_GIVEN MATERIAL_

>> BEGIN

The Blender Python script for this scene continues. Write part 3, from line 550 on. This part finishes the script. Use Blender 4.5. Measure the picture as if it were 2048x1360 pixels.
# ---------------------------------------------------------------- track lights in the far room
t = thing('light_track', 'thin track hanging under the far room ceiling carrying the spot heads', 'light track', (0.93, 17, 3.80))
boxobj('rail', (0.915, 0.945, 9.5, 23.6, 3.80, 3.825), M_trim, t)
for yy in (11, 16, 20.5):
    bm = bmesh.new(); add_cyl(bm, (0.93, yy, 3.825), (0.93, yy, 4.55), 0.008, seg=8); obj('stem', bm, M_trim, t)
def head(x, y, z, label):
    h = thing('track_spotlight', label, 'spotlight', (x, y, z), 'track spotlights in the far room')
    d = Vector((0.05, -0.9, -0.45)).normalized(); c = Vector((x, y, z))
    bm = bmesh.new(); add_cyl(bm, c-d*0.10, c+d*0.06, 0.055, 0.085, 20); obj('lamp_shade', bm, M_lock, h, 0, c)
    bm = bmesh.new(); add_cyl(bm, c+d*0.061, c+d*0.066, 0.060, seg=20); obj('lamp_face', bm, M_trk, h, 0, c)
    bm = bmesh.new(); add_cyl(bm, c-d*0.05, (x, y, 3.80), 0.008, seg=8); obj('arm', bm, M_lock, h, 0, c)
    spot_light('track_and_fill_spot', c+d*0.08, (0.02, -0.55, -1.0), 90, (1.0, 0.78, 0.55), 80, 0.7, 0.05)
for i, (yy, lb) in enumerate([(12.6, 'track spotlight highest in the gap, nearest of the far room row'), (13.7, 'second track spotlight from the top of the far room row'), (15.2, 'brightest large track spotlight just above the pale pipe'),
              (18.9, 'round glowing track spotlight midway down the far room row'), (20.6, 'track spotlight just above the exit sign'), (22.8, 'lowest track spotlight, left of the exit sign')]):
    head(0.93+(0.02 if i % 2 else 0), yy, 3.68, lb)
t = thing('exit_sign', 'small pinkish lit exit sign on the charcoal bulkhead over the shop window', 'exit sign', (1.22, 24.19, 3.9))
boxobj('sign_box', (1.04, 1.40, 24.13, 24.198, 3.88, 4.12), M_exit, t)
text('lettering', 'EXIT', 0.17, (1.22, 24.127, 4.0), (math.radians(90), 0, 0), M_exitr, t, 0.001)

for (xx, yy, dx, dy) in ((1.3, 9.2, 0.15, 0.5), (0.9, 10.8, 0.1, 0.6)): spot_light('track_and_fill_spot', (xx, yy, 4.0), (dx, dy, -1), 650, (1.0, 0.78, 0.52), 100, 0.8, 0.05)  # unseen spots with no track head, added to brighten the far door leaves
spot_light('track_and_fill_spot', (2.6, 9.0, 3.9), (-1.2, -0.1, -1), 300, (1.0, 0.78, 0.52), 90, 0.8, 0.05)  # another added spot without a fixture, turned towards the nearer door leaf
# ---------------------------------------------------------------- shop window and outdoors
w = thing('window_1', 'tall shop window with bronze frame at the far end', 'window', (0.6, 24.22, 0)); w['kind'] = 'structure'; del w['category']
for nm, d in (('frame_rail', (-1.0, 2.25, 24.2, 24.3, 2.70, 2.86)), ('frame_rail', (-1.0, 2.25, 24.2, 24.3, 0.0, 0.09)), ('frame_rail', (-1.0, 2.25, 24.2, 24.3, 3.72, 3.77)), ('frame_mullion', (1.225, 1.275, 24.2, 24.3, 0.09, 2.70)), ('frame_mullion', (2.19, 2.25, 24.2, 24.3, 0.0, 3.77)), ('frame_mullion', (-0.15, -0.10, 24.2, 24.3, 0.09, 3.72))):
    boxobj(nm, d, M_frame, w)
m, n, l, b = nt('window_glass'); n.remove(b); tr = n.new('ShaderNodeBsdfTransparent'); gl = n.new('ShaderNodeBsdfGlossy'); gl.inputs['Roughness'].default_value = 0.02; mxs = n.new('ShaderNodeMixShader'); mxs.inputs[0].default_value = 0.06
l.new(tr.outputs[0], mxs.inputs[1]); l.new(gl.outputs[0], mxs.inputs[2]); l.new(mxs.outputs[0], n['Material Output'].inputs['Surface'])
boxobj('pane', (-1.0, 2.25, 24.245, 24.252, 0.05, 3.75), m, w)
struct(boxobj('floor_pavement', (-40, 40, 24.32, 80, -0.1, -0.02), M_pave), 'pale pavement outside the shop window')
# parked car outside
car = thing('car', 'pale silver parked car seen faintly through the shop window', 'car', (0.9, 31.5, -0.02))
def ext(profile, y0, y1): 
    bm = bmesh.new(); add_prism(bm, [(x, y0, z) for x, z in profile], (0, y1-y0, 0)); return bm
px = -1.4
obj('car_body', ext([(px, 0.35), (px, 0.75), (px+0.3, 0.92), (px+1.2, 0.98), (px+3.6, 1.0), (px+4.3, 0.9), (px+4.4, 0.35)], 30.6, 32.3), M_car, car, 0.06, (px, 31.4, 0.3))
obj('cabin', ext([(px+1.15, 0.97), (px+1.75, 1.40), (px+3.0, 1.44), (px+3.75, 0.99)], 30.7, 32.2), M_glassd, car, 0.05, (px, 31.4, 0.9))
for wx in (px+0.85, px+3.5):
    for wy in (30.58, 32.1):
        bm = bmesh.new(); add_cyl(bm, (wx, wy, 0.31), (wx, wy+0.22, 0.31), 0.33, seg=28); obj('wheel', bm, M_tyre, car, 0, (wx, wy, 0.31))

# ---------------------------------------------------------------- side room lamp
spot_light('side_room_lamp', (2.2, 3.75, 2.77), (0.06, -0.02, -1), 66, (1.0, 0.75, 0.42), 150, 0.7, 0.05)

>> END

_STATED EXERCISE_
Copy out each line above, character for character.

_COMPLETE RESPONSE_
The Blender Python script for this scene continues. Write part 3, from line 550 on. This part finishes the script. Use Blender 4.5. Measure the picture as if it were 2048x1360 pixels.
# ---------------------------------------------------------------- track lights in the far room
t = thing('light_track', 'thin track hanging under the far room ceiling carrying the spot heads', 'light track', (0.93, 17, 3.80))
boxobj('rail', (0.915, 0.945, 9.5, 23.6, 3.80, 3.825), M_trim, t)
for yy in (11, 16, 20.5):
    bm = bmesh.new(); add_cyl(bm, (0.93, yy, 3.825), (0.93, yy, 4.55), 0.008, seg=8); obj('stem', bm, M_trim, t)
def head(x, y, z, label):
    h = thing('track_spotlight', label, 'spotlight', (x, y, z), 'track spotlights in the far room')
    d = Vector((0.05, -0.9, -0.45)).normalized(); c = Vector((x, y, z))
    bm = bmesh.new(); add_cyl(bm, c-d*0.10, c+d*0.06, 0.055, 0.085, 20); obj('lamp_shade', bm, M_lock, h, 0, c)
    bm = bmesh.new(); add_cyl(bm, c+d*0.061, c+d*0.066, 0.060, seg=20); obj('lamp_face', bm, M_trk, h, 0, c)
    bm = bmesh.new(); add_cyl(bm, c-d*0.05, (x, y, 3.80), 0.008, seg=8); obj('arm', bm, M_lock, h, 0, c)
    spot_light('track_and_fill_spot', c+d*0.08, (0.02, -0.55, -1.0), 90, (1.0, 0.78, 0.55), 80, 0.7, 0.05)
for i, (yy, lb) in enumerate([(12.6, 'track spotlight highest in the gap, nearest of the far room row'), (13.7, 'second track spotlight from the top of the far room row'), (15.2, 'brightest large track spotlight just above the pale pipe'),
              (18.9, 'round glowing track spotlight midway down the far room row'), (20.6, 'track spotlight just above the exit sign'), (22.8, 'lowest track spotlight, left of the exit sign')]):
    head(0.93+(0.02 if i % 2 else 0), yy, 3.68, lb)
t = thing('exit_sign', 'small pinkish lit exit sign on the charcoal bulkhead over the shop window', 'exit sign', (1.22, 24.19, 3.9))
boxobj('sign_box', (1.04, 1.40, 24.13, 24.198, 3.88, 4.12), M_exit, t)
text('lettering', 'EXIT', 0.17, (1.22, 24.127, 4.0), (math.radians(90), 0, 0), M_exitr, t, 0.001)

for (xx, yy, dx, dy) in ((1.3, 9.2, 0.15, 0.5), (0.9, 10.8, 0.1, 0.6)): spot_light('track_and_fill_spot', (xx, yy, 4.0), (dx, dy, -1), 650, (1.0, 0.78, 0.52), 100, 0.8, 0.05)  # unseen spots with no track head, added to brighten the far door leaves
spot_light('track_and_fill_spot', (2.6, 9.0, 3.9), (-1.2, -0.1, -1), 300, (1.0, 0.78, 0.52), 90, 0.8, 0.05)  # another added spot without a fixture, turned towards the nearer door leaf
# ---------------------------------------------------------------- shop window and outdoors
w = thing('window_1', 'tall shop window with bronze frame at the far end', 'window', (0.6, 24.22, 0)); w['kind'] = 'structure'; del w['category']
for nm, d in (('frame_rail', (-1.0, 2.25, 24.2, 24.3, 2.70, 2.86)), ('frame_rail', (-1.0, 2.25, 24.2, 24.3, 0.0, 0.09)), ('frame_rail', (-1.0, 2.25, 24.2, 24.3, 3.72, 3.77)), ('frame_mullion', (1.225, 1.275, 24.2, 24.3, 0.09, 2.70)), ('frame_mullion', (2.19, 2.25, 24.2, 24.3, 0.0, 3.77)), ('frame_mullion', (-0.15, -0.10, 24.2, 24.3, 0.09, 3.72))):
    boxobj(nm, d, M_frame, w)
m, n, l, b = nt('window_glass'); n.remove(b); tr = n.new('ShaderNodeBsdfTransparent'); gl = n.new('ShaderNodeBsdfGlossy'); gl.inputs['Roughness'].default_value = 0.02; mxs = n.new('ShaderNodeMixShader'); mxs.inputs[0].default_value = 0.06
l.new(tr.outputs[0], mxs.inputs[1]); l.new(gl.outputs[0], mxs.inputs[2]); l.new(mxs.outputs[0], n['Material Output'].inputs['Surface'])
boxobj('pane', (-1.0, 2.25, 24.245, 24.252, 0.05, 3.75), m, w)
struct(boxobj('floor_pavement', (-40, 40, 24.32, 80, -0.1, -0.02), M_pave), 'pale pavement outside the shop window')
# parked car outside
car = thing('car', 'pale silver parked car seen faintly through the shop window', 'car', (0.9, 31.5, -0.02))
def ext(profile, y0, y1): 
    bm = bmesh.new(); add_prism(bm, [(x, y0, z) for x, z in profile], (0, y1-y0, 0)); return bm
px = -1.4
obj('car_body', ext([(px, 0.35), (px, 0.75), (px+0.3, 0.92), (px+1.2, 0.98), (px+3.6, 1.0), (px+4.3, 0.9), (px+4.4, 0.35)], 30.6, 32.3), M_car, car, 0.06, (px, 31.4, 0.3))
obj('cabin', ext([(px+1.15, 0.97), (px+1.75, 1.40), (px+3.0, 1.44), (px+3.75, 0.99)], 30.7, 32.2), M_glassd, car, 0.05, (px, 31.4, 0.9))
for wx in (px+0.85, px+3.5):
    for wy in (30.58, 32.1):
        bm = bmesh.new(); add_cyl(bm, (wx, wy, 0.31), (wx, wy+0.22, 0.31), 0.33, seg=28); obj('wheel', bm, M_tyre, car, 0, (wx, wy, 0.31))

# ---------------------------------------------------------------- side room lamp
spot_light('side_room_lamp', (2.2, 3.75, 2.77), (0.06, -0.02, -1), 66, (1.0, 0.75, 0.42), 150, 0.7, 0.05)